Advice for dark sounding Pro-Ject Turntable

heavypettying

Novice Member
Hello,

I've recently upgraded my system from to some dali menuet speakers and a (second hand) roksan kandy amp. Streaming music from spotify (highest quality) gives me a good sound. However, I mostly listen to vinyl, and I'm using my old Pro-Ject debut ii turntable. I have noticed when A/B-ing tracks from spotify to turntable that there is a pronounced difference. The Pro-Ject certaily sounds warmer, which I like, but there is a distinct lack of treble and high end. Records sound muddy in comparison. I was hoping for some advice on the issue. It is worth saying that I thought the issue may have been a worn cartridge, so I have just fitted a new ortofon 5e and that hasn't recified the problem.

Is it possible that the mis match between the budget Pro-Ject and more mid range amp / speakers is showing up the limitaions of the turntable?

Maybe now I have a decent amp and speakers, they are actually showing up the limitations in poorly pressed vinyl?

Are there any adjusments I can make to the turntable?

Is it worth considering a new deck? If so, I hear the Rega's come highly recomended?

Any advice would be greatly appreciated.

Thanks

Paul
 

BlueWizard

Distinguished Member
First, though I'm not there to know for sure, don't mistake difference volume levels for different sound quality. I have a DVD that I use for a CD Player, and it has substantially higher output than my turntable. Ultimately I had to add Attenuators to make the levels the same.

Next, what you are you using for a Phono Equalization Pre-Amp? Does the turntable have a pre-amp built in? Does the Amp have a PHONO Input? Are you sure you are only using ONE Phono Pre-Amp?

Phono Equalization boost the bass and softens the highs, the opposite of what happens when the record is cut. If you have DOUBLE Phono Pre-Amps it is going to be very much out of balance.

Check your Tracking Weight and makes sure it is consistent with the new cartridge. Check the Anti-Skate to make sure it is set properly. Makes sure the turntable is dead level.

Of course, I also can't know the condition of your Vinyl. That's something you will have to evaluate.

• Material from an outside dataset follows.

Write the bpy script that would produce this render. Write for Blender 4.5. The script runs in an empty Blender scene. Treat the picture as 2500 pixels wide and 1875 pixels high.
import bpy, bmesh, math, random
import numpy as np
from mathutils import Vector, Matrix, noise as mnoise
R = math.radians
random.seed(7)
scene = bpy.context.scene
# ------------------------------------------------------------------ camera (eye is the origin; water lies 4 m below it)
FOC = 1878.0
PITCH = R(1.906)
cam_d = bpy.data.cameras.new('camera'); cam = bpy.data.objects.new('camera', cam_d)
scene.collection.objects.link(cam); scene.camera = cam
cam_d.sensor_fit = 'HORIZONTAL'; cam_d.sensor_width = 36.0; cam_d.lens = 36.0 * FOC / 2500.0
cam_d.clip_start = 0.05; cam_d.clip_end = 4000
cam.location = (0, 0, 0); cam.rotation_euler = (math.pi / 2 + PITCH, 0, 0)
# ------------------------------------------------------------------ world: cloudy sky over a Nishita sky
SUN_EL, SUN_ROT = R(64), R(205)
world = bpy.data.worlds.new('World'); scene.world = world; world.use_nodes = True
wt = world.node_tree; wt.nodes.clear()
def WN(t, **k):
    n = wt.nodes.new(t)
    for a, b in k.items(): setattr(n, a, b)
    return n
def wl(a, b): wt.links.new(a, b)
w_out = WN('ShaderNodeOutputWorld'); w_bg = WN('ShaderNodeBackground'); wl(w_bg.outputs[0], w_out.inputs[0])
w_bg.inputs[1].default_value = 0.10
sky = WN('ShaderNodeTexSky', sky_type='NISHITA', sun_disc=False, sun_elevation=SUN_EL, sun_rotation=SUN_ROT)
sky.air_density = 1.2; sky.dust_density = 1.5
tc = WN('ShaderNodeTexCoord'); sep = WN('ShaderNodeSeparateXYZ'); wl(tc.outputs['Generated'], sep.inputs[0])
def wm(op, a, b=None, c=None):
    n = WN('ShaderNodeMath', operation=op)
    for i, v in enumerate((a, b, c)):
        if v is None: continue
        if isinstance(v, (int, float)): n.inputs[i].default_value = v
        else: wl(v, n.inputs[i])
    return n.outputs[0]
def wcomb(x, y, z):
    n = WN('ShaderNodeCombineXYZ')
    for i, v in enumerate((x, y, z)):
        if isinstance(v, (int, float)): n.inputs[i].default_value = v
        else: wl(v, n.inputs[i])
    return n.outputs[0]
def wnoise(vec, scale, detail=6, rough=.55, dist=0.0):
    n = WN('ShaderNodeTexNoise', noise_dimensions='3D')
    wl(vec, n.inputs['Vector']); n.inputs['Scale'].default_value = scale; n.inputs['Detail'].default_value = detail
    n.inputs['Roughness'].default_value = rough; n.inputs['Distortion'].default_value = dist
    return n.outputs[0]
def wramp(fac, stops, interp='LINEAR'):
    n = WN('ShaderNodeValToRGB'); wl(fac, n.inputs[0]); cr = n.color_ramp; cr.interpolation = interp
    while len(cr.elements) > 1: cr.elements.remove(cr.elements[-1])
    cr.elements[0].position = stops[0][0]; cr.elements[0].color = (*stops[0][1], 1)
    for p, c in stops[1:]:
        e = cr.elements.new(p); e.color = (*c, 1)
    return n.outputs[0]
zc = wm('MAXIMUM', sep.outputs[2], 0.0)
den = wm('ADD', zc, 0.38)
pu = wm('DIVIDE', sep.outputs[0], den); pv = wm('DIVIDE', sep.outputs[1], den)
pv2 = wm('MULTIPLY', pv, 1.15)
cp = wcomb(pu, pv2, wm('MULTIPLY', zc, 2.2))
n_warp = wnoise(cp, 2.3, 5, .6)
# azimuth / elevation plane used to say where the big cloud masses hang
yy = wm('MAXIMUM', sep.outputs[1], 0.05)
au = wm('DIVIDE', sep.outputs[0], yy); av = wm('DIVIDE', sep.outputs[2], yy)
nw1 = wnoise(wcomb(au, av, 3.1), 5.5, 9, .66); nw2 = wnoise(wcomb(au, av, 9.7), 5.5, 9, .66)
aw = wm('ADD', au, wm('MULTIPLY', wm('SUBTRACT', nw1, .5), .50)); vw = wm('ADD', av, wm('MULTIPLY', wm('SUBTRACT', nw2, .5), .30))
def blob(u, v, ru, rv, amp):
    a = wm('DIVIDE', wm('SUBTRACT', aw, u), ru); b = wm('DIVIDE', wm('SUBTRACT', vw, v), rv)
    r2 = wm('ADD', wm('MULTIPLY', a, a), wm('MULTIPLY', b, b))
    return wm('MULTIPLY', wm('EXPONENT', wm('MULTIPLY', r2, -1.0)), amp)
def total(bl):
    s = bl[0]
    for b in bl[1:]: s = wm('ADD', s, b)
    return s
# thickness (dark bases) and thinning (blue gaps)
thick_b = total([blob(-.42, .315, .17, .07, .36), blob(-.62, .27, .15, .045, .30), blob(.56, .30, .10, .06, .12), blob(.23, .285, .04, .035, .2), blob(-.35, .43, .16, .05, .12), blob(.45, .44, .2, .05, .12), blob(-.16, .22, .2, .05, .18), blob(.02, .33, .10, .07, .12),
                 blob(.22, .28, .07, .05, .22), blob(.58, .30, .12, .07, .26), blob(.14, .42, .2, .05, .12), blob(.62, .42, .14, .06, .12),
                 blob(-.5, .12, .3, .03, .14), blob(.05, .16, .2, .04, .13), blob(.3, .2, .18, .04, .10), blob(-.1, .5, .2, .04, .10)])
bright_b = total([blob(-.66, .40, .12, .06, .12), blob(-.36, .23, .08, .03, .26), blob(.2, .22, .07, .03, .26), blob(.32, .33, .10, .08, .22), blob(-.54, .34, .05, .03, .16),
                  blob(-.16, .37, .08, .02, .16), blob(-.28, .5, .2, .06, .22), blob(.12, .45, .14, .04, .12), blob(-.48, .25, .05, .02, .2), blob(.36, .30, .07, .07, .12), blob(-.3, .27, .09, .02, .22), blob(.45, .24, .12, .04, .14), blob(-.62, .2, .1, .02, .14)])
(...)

If the records are excessively worn, that could potentially be an explanation.

Hopefully other will have more ideas.

Steve/bluewizard
 

heavypettying

Novice Member
Thanks for you input on this Steve. I've been testing new records, to try and eliminate poor pressings etc.

I decided to test test the phono stage in the amp. So I plugged the turntable into my NAD phono amp and plugged that into the line in on the amp. Problem solved. Zero muddiness and plenty of clean highs. This must mean that the phono stage on the Roksan amp is either rubbish or broken? Any thoughts?
 

DT79

Well-known Member
Thanks for you input on this Steve. I've been testing new records, to try and eliminate poor pressings etc.

I decided to test test the phono stage in the amp. So I plugged the turntable into my NAD phono amp and plugged that into the line in on the amp. Problem solved. Zero muddiness and plenty of clean highs. This must mean that the phono stage on the Roksan amp is either rubbish or broken? Any thoughts?
Built in phono stages can be pretty variable in quality, and are often just an afterthought, it’s not a surprising result.